Like I said I just want my tank that I am moving to my new house to be ready such as the parameters and temperature before I add my fish back in. So how long can they stay in the bucket for?

I want to take out all the water and put them in buckets, take out the rock and put them into those buckets, throw away my old sand and buy new sand. Then put the fish into the big bucket with a heater and airstone while I move my tank to the new house. Then set the tank back up, add the new sand, add 90% of the old water, add the live rock and make sure everything is good before I add the fish into the tank.

Does this sound okay?

Final questions. How long can the fish stay in the bucket for?

Is my procedure for moving my tank correct? Am I doing anything wrong?
 
It all depends on the bucket surface area, which isn't very much, and the size of the fish.
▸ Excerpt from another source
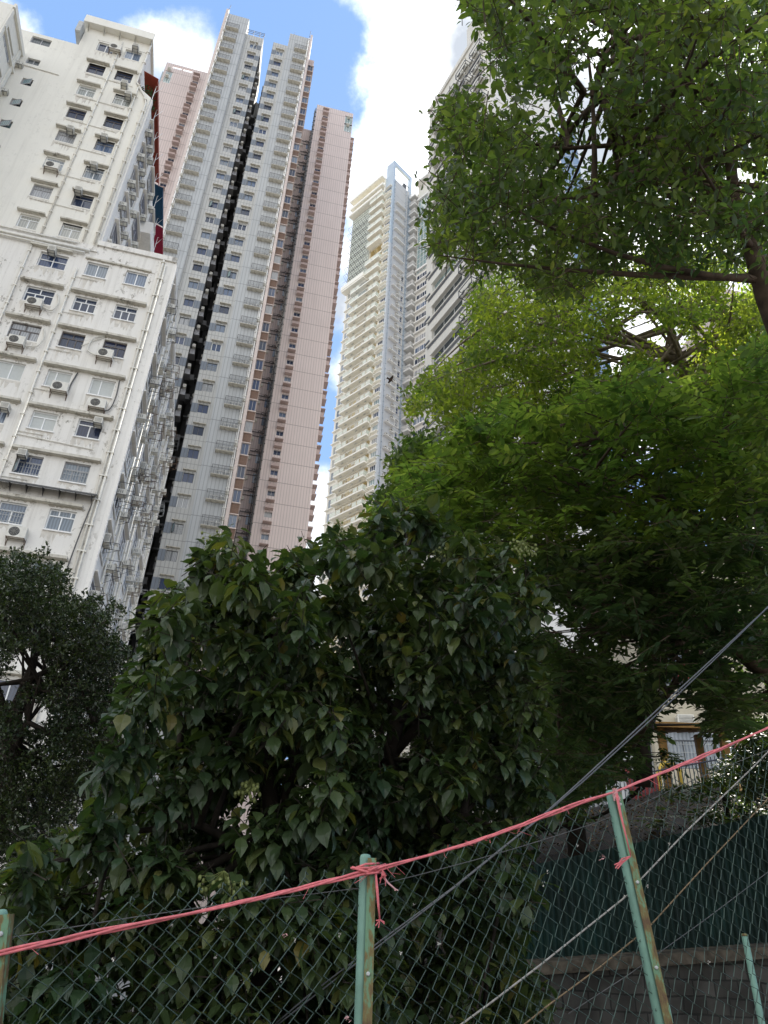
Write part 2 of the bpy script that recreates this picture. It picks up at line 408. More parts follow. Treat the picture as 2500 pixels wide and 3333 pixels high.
def ac_split_mesh(k, w=.72, h=.5, d=.28):
    key = ('acs', k, w, h, d)
    if key not in _cache:
        b = MB(); b.box(0, w, -d, 0, 0, h)
        b.mat(1).disc((w * .36, -d - .003, h * .5), h * .42)
        b.mat(2)
        for q in (.12, .22, .32):
            pts = [(w * .36 + h * q * math.cos(t), -d - .01, h * .5 + h * q * math.sin(t)) for t in np.linspace(0, 2 * math.pi, 17)]
            b.tube(pts, .008, 4, False)
        for a in range(8):
            t = a * math.pi / 4; b.tube([(w * .36, -d - .012, h * .5), (w * .36 + h * .42 * math.cos(t), -d - .012, h * .5 + h * .42 * math.sin(t))], .006, 4)
        b.mat(0).box(w * .72, w * .74, -d - .006, -d, .02, h - .02)
        for i in range(6): b.mat(1).box(-.003, 0, -d * .9, -d * .1, h * (.15 + .12 * i), h * (.2 + .12 * i))
        _cache[key] = b.mesh('air_conditioner', [M['ac_body'], M['ac_dark'], M['ac_mid']], k)
    return _cache[key]
def ac_split(B, x, z, y=0.0, rz=0.0, w=.72, h=.5, d=.28):
    o = B.place(ac_split_mesh(B.k, w, h, d), 'air_conditioner', x, y - .06 if not rz else y, z, rz)
    put('bracket', rack_mesh(B.k, w, d + .06, .3, 'rust'), o, (0, .06 * B.k, 0))
    return o

# ------------------------------------------------------------------ white apartment block, left
A = Bld('apartment_block', 'weathered white apartment block with peeling plaster, left of the grey tower', 'building', (557, 890), 30, 1.18, 13)
UX = -3.97        # right edge of the upper block front
rows_low = [30.3, 27.8, 25.35, 22.9, 20.45, 18.05, 15.63, 13.15, 10.7, 8.25]
rows_up = [49.85, 47.3, 44.9, 42.5, 40.2, 37.65, 35.2, 32.7]
holes = []; wins = []
H = 1.0
sty_c = [dict(mull=(.5,), pane='glass_mix'), dict(mull=(.33, .66), tran=.68, sub=(.5,), pane='glass_dark'), dict(mull=(.33, .66), tran=.68, sub=(.5,), frame='brown_frame', pane='glass_dark'),
         dict(mull=(.4,), pane='blind'), dict(mull=(.5,), tran=.72, pane='glass_dark'), dict(mull=(.36, .68), tran=.66, sub=(.5,), pane='glass_curtain', frame='grey_frame', grille=True), dict(mull=(.5,), tran=.7, sub=(.36, .8), pane='glass_curtain'),
         dict(mull=(.5,), pane='glass_pale'), dict(mull=(.5,), pane='glass_mix'), dict(mull=(.5,), pane='glass_mix')]
sty_b = [dict(mull=(.5,), pane='glass_curtain'), dict(mull=(.33, .66), tran=.68, sub=(.5,), pane='glass_dark'), dict(mull=(.33, .66), tran=.66, sub=(.5,), frame='brown_frame', pane='glass_dark'),
         dict(mull=(.36,), pane='blind'), dict(mull=(.5,), tran=.72, pane='blind'), dict(mull=(.33, .66), tran=.66, sub=(.5,), pane='glass_mix', frame='grey_frame', grille=True, opened=(.02, .34, .05, .6, -1.0)), dict(mull=(.5,), tran=.62, pane='glass_curtain', grille=True),
         dict(mull=(.5,), pane='glass_mix'), dict(mull=(.33, .66), tran=.68, pane='glass_mix'), dict(mull=(.5,), pane='glass_mix')]
sty_a = [dict(mull=(.5,), tran=.55, sub=(.5,), pane='glass_mix'), dict(mull=(.36, .68), tran=.62, sub=(.5,), pane='glass_mix'), dict(mull=(.36, .68), tran=.6, sub=(.5,), frame='brown_frame', pane='glass_mix'), dict(mull=(.55,), pane='blind'),
         dict(mull=(.5,), pane='glass_mix')] + [dict(mull=(.5,), pane='glass_mix')] * 5
for i, t in enumerate(rows_low):
    for (x, w, st) in ((-2.17, 1.08, sty_c[i]), (-4.14, 1.08, sty_b[i]), (-6.43, 1.35 if i < 3 else 1.3, sty_a[i])):
        holes.append((x, x + w, t - H, t)); wins.append((x, t - H, w, H, st))
up_sty = [dict(mull=(.5,), tran=.7), dict(mull=(.5,), tran=.72, frame='brown_frame')]
for i, t in enumerate(rows_up):
    for (x, s) in ((-6.42 if i < 2 else -5.98, i % 2 == 1), (-8.1, i in (1, 3))):
        w = 1.0; holes.append((x, x + w, t - 1.0, t))
        wins.append((x, t - 1.0, w, 1.0, dict(mull=(.5,), tran=.72 if i > 0 else None, frame=['white_frame', 'brown_frame', 'white_frame', 'brown_frame', 'grey_frame', 'white_frame', 'grey_frame', 'white_frame'][i], pane=['glass_mix', 'glass_dark', 'glass_curtain', 'glass_dark', 'glass_mix', 'glass_curtain', 'glass_mix', 'glass_curtain'][i])))
for (z0, z1, x0, x1) in ((47.8, 48.55, -11.8, -10.65), (45.6, 46.2, -11.45, -10.7), (43.45, 44.1, -11.15, -10.55), (41.3, 41.95, -11.15, -10.55), (39.2, 39.85, -11.15, -10.5), (37.0, 37.6, -11.15, -10.5)):
    holes.append((x0, x1, z0, z1))
    wins.append((x0, z0, x1 - x0, z1 - z0, dict(mull=(.5,), pane='glass_grey', frame='grey_frame', opened=None if z0 > 45 else (.04, (x1 - x0) * .9, .1, (z1 - z0) * .8, -.35))))
w = MB()
w.mat(0).wall(-13.5, 0, -4, 31.55, holes, 0, .16)
w.mat(1).wall(-13.5, -5.1, 31.55, 46.4, holes, 0, .16); w.wall(-5.1, UX, 31.55, 45.4, holes, 0, .16); w.face([(-5.1, 0, 45.4), (UX, 0, 45.4), (-5.1, 0, 46.4)])
w.mat(1).wall(-9.15, -5.1, 46.4, 51.0, holes, 0, .16)
w.mat(1).wall(-13.5, -9.15, 46.4, 48.9, holes, 0, .16)
A.add(w, 'front_wall', [M['plaster'], M['plaster_up']])
for (x, z, ww, hh, st) in wins: window(A, x, z, ww, hh, .10, **st)
# bulk of the building behind the front, with the stepped roofs
w = MB()
w.mat(0)
w.face([(0, 0, -4), (0, 17.9, -4), (0, 17.9, 31.55), (0, 0, 31.55)])
w.face([(UX, 0, 31.55), (0, 0, 31.55), (0, 17.9, 31.55), (UX, 17.9, 31.55)])
w.face([(0, 17.9, -4), (-13.5, 17.9, -4), (-13.5, 17.9, 46.4), (0, 17.9, 31.55)])
w.face([(UX, 0, 31.55), (UX, 16, 31.55), (UX, 16, 45.4), (UX, 0, 45.4)])
w.face([(-5.1, 0, 46.4), (UX, 0, 45.4), (UX, 16, 45.4), (-9.15, 16, 46.4), (-9.15, 1.2, 46.4)])
w.face([(-5.1, 0, 46.4), (-5.1, 8, 46.4), (-5.1, 8, 51.0), (-5.1, 0, 51.0)])
w.face([(-9.15, 0, 48.9), (-9.15, 0, 51.0), (-9.15, 8, 51.0), (-9.15, 8, 48.9)])
w.face([(-9.15, 0, 51.0), (-5.1, 0, 51.0), (-5.1, 8, 51.0), (-9.15, 8, 51.0)])
w.face([(-13.5, 0, 48.9), (-9.15, 0, 48.9), (-9.15, 16, 48.9), (-13.5, 16, 48.9)])
w.face([(-13.5, 0, -4), (-13.5, 0, 48.9), (-13.5, 16, 48.9), (-13.5, 16, -4)])
A.add(w, 'side_wall', M['plaster_side'])
# roof slab overhang, parapets, ledges
w = MB(); w.box(-9.3, -4.95, -.42, 8, 51.0, 51.16); w.box(-9.3, -4.95, -.42, -.3, 51.16, 51.75)
for i in range(5): x = -9.0 + i * .98; w.face([(x, -.003, 50.5), (x, -.38, 50.998), (x, -.003, 50.998)]); w.face([(x + .06, -.003, 50.5), (x + .06, -.003, 50.998), (x + .06, -.38, 50.998)])
A.add(w, 'roof', M['ivory'])
w = MB(); w.box(UX - .0, .12, -.10, .25, 31.56, 31.9); w.box(-.12, .12, -.1, 17.9, 31.57, 31.9)
w.box(-13.5, UX + .1, -.07, -.003, 31.05, 31.2)
A.add(w, 'parapet', M['plaster'])
w = MB(); w.box(-9.5, -9.2, -.5, 1.5, 49.6, 50.7)
A.add(w, 'roof_box', M['gal'])
for i, t in enumerate(rows_low):
    w = MB()
    if i == 0: w.box(-7.0, -4.95, -.20, .02, t + .22, t + .32); w.box(-4.3, -.95, -.1, .02, t + .15, t + .24)
    else:
        w.box(-4.4, -.72 if i < 6 else -.9, -.24, .02, t + .16, t + .29)
        w.box(-6.8, -4.75, -.24, .02, t + .20, t + .32)
    A.add(w, 'window_canopy', M['old_concrete'])
    w = MB(); w.box(-4.18, -3.02, -.06, .02, t - H - .07, t - H - .005); w.box(-2.2, -1.06, -.06, .02, t - H - .07, t - H - .005)
    A.each(w, 'window_sill', M['white_paint'])
for i, t in enumerate(rows_up):
    if i == 0: continue
    for x in ((-6.5 if i < 2 else -6.05), -8.2):
        A.add(MB().box(x - .1, x + 1.28, -.22, .02, t + .12, t + .22), 'window_canopy', M['old_concrete'])
# grime run down below sills and canopies
M['grime'] = plain('grimy plaster', (.60, .565, .50), .85, .2, .18, 3); M['grime_dark'] = plain('dark grime', (.43, .40, .34), .85, .2, .3, 4)
random.seed(77)
def stain(B, x0, x1, z, hmax, mat, y=-.004):
    b = MB(); n = max(5, int((x1 - x0) / .07)); hgt = [hmax * random.random() ** 2.2 for _ in range(n + 1)]
    for q in range(n):
        a, c = x0 + (x1 - x0) * q / n, x0 + (x1 - x0) * (q + 1) / n; b.face([(a, y, z), (c, y, z), (c, y, z - .03 - hgt[q + 1]), (a, y, z - .03 - hgt[q])])
    B.add(b, 'grime_stain', M[mat])
for (x, z, ww, hh, st_) in wins:
    if x > -9: stain(A, x - .05, x + ww + .05, z - .07, random.choice((.35, .6, .9)), 'grime'); stain(A, x - .12, x + ww + .3, z + hh + .17, .1, 'grime_dark')
# metal awning over the low windows
w = MB(); w.face([(-8, -.01, 16.55), (-.45, -.01, 16.55), (-.4, -.55, 16.32), (-8, -.55, 16.32)]); w.box(-8, -.4, -.56, -.54, 16.27, 16.34)
for i in range(12): x = -7.9 + i * .66; w.face([(x, -.01, 16.1), (x, -.5, 16.31), (x, -.01, 16.5)])
A.add(w, 'metal_awning', M['steel'])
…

A bucket is stretching it for surface area and I don't think they will live "comfortably" for more than a few hours, if that. I would use two buckets if possable as that would double the surface area. If those fish are tiny, it should be OK
 
I would recommend a big rubbermaid storage bin, or even a 10g aquarium, they are pretty cheap, and provide added surface area. Also, throw in a piece or 2 of live rock. The first concern is oxygen, the next will be ammonia, the airstones will help with oxygen and the live rock with ammonia. Still, overnight would be the longest I would trust this, and preferably shorter.
 
When I moved, I put my fish into 5 Gal salt buckets...one fish per bucket for the most part. They were in the buckets for approximately an hour? I moved in the late fall so it was actually below freezing outside when I was loading up my car. I cranked the heat in my car to help prevent a drastic change in water temp during transport. It was an uncomfortably warm ride over to the new house, but the water temp in the buckets didn't drop.

When I arrived at my new house I emptied the buckets (of fish and live rock) into a few 30 gallon rubbermaid containers, added airstones and heaters to each container, then started to put my tank back together.

I actually ended up being short on water because I added about half as much (new) sand as what I previously had so the fish spent the night in the rubbermaid containers while I was making more water. Since the fish spent the night in the containers, I actually put my Vortech pumps onto the sides of the containers to agitate the water surface as well.